[Stated goal]:
Extract exactly the run of lines starting at the line that holds "sub('paper_case', mlm, MUFLIN, t)" and ending at the line that holds "if kd in 'zd': sub('icing_drizzle', drz[k", both included.
::: Extracted entries :::
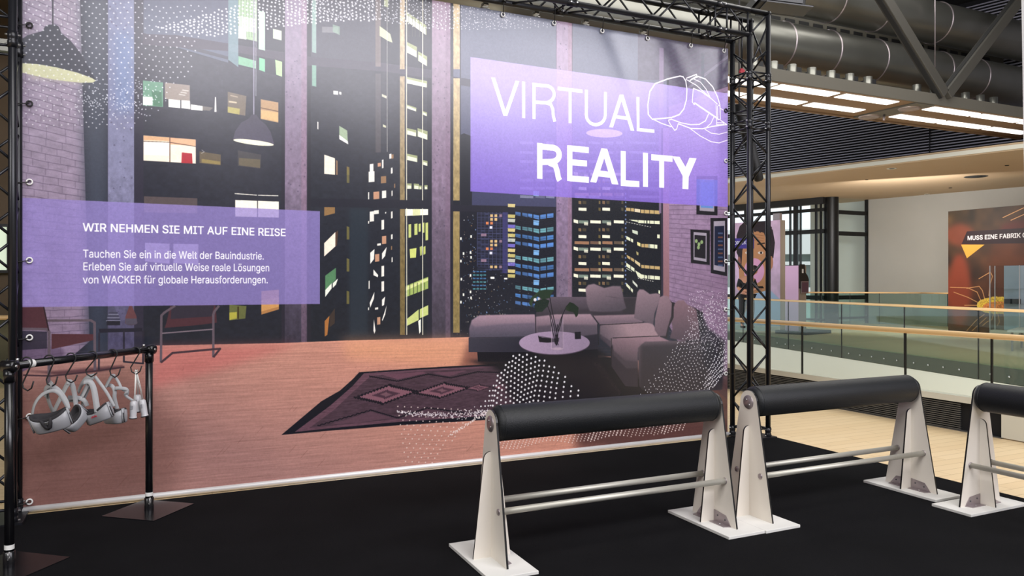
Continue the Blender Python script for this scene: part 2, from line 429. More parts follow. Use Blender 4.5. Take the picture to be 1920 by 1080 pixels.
:::
::: Extracted entries :::
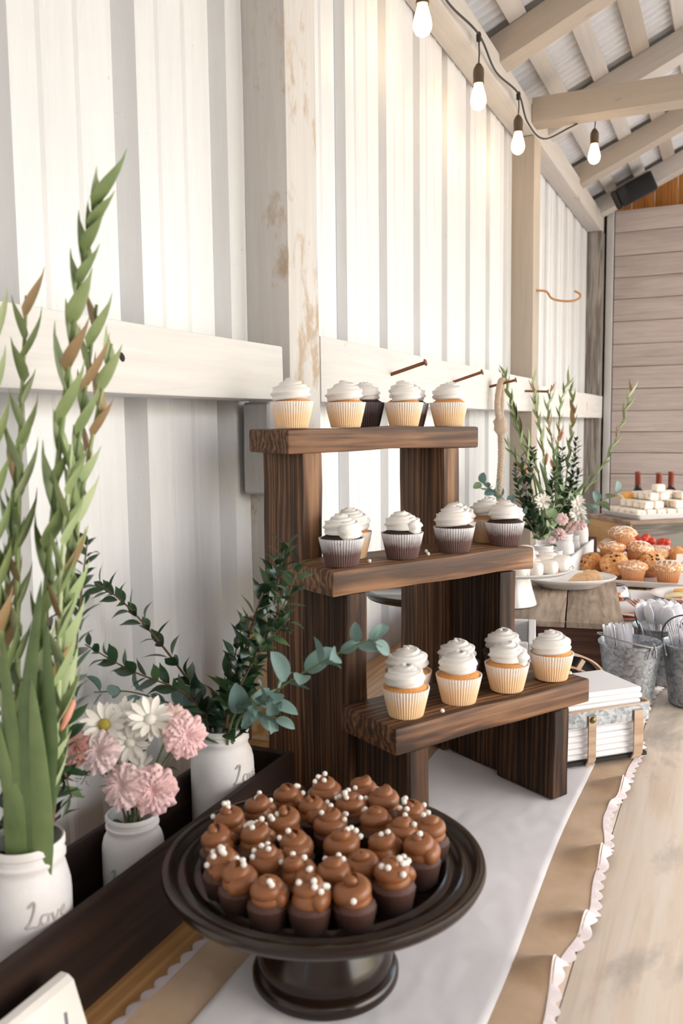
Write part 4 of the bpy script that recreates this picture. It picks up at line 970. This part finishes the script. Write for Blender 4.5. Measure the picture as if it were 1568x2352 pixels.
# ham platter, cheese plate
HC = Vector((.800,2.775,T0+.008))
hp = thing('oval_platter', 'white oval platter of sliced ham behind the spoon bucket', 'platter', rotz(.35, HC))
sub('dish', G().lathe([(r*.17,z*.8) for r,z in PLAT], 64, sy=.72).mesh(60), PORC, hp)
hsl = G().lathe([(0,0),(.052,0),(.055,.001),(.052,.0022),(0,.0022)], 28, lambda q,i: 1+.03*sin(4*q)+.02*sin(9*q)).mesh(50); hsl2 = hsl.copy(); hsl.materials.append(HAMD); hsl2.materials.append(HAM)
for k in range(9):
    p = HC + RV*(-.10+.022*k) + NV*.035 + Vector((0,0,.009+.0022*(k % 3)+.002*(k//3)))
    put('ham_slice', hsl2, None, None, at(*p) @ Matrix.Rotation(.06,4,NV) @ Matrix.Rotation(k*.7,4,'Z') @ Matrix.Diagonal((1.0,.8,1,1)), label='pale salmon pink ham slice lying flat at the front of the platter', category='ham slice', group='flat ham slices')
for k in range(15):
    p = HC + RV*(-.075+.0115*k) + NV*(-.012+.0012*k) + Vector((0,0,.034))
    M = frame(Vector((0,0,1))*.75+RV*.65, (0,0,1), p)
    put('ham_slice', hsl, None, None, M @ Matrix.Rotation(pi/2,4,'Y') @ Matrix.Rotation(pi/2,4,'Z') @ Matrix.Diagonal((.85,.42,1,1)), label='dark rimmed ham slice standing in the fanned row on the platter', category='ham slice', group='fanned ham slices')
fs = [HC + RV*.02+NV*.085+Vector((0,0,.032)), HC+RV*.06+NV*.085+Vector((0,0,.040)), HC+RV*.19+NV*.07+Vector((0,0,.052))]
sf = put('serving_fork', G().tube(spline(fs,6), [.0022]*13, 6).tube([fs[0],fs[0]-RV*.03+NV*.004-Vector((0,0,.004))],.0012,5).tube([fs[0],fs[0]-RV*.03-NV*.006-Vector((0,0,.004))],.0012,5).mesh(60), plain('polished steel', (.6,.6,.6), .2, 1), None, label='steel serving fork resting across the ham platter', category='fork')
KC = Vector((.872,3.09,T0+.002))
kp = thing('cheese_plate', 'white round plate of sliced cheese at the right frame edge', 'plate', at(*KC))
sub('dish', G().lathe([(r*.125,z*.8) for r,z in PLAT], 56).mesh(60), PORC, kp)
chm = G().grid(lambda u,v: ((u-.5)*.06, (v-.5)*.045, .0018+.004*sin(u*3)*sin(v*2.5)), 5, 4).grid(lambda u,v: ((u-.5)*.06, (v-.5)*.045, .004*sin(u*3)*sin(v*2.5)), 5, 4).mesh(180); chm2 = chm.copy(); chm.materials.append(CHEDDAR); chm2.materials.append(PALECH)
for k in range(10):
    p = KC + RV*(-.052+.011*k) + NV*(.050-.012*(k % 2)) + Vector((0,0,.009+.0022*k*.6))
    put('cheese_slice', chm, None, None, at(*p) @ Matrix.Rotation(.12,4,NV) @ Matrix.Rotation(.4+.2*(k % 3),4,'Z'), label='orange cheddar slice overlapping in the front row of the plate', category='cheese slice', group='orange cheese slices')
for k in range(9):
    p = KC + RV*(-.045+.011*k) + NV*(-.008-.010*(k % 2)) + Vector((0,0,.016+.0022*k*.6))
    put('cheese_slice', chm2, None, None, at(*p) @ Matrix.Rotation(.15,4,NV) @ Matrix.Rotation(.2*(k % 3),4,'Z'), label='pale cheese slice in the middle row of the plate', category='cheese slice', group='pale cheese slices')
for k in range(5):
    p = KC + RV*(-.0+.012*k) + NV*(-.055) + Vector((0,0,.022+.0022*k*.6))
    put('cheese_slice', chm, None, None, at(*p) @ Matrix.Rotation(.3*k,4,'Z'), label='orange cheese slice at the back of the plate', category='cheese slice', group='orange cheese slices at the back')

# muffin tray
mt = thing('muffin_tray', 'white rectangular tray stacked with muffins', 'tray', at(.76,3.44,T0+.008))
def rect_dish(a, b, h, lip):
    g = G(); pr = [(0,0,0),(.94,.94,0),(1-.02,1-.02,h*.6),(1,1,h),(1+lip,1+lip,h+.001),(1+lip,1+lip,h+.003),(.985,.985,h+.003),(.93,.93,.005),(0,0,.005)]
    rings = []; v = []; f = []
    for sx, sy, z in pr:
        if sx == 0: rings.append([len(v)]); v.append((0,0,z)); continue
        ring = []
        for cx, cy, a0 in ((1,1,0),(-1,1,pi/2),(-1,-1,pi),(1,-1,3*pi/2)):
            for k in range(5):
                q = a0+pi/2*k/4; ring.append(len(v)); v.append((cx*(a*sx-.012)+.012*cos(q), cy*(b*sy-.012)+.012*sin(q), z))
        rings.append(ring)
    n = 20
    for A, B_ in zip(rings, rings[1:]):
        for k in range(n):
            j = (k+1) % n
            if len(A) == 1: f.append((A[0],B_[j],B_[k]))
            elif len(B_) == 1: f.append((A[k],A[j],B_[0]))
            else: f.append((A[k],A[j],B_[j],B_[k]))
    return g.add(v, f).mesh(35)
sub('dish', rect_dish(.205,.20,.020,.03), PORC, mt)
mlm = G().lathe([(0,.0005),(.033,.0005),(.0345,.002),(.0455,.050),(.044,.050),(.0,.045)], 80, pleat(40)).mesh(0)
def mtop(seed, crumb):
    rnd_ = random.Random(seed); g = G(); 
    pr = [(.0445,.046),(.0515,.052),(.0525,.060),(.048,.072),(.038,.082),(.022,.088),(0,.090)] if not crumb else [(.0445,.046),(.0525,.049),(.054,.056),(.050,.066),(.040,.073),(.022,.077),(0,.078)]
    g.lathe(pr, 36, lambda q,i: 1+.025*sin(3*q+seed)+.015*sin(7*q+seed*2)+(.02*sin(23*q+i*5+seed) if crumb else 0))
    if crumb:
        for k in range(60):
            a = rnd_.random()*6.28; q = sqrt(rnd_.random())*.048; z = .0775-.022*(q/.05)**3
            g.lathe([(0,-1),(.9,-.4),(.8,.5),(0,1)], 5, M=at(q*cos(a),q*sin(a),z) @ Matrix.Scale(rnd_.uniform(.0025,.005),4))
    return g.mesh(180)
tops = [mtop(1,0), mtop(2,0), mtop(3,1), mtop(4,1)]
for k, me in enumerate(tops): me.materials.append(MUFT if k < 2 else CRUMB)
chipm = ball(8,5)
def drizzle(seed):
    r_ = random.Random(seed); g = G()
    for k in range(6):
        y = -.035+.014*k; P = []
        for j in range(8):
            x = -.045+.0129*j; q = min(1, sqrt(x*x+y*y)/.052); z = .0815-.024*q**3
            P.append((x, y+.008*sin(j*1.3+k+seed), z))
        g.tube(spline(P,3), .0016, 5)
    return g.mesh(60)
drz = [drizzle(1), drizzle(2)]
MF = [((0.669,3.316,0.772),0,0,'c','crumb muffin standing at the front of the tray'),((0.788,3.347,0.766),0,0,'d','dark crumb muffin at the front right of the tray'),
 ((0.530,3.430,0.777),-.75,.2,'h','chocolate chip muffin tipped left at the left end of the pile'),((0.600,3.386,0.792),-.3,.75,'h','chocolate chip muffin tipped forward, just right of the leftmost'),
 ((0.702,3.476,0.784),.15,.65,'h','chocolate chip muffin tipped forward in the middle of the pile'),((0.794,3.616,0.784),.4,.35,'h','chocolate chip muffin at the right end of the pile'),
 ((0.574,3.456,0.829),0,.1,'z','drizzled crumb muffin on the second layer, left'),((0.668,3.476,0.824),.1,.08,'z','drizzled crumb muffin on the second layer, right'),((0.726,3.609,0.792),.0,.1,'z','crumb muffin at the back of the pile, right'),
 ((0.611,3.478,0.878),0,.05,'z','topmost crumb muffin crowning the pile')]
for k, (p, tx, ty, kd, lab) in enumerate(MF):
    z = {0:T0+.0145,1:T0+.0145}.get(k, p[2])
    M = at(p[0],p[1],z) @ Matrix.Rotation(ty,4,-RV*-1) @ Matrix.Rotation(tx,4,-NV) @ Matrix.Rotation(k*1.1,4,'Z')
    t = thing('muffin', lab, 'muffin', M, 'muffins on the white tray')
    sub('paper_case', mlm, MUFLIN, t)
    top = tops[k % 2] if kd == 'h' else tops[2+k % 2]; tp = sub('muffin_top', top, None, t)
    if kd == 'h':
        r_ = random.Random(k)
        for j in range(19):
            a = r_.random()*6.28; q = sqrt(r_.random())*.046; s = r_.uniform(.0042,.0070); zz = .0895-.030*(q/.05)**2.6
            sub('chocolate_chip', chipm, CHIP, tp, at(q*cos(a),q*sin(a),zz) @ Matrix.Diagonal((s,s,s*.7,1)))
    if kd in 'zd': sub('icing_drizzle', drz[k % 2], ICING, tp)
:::
[Result of the exercise]:
    sub('paper_case', mlm, MUFLIN, t)
    top = tops[k % 2] if kd == 'h' else tops[2+k % 2]; tp = sub('muffin_top', top, None, t)
    if kd == 'h':
        r_ = random.Random(k)
        for j in range(19):
            a = r_.random()*6.28; q = sqrt(r_.random())*.046; s = r_.uniform(.0042,.0070); zz = .0895-.030*(q/.05)**2.6
            sub('chocolate_chip', chipm, CHIP, tp, at(q*cos(a),q*sin(a),zz) @ Matrix.Diagonal((s,s,s*.7,1)))
    if kd in 'zd': sub('icing_drizzle', drz[k % 2], ICING, tp)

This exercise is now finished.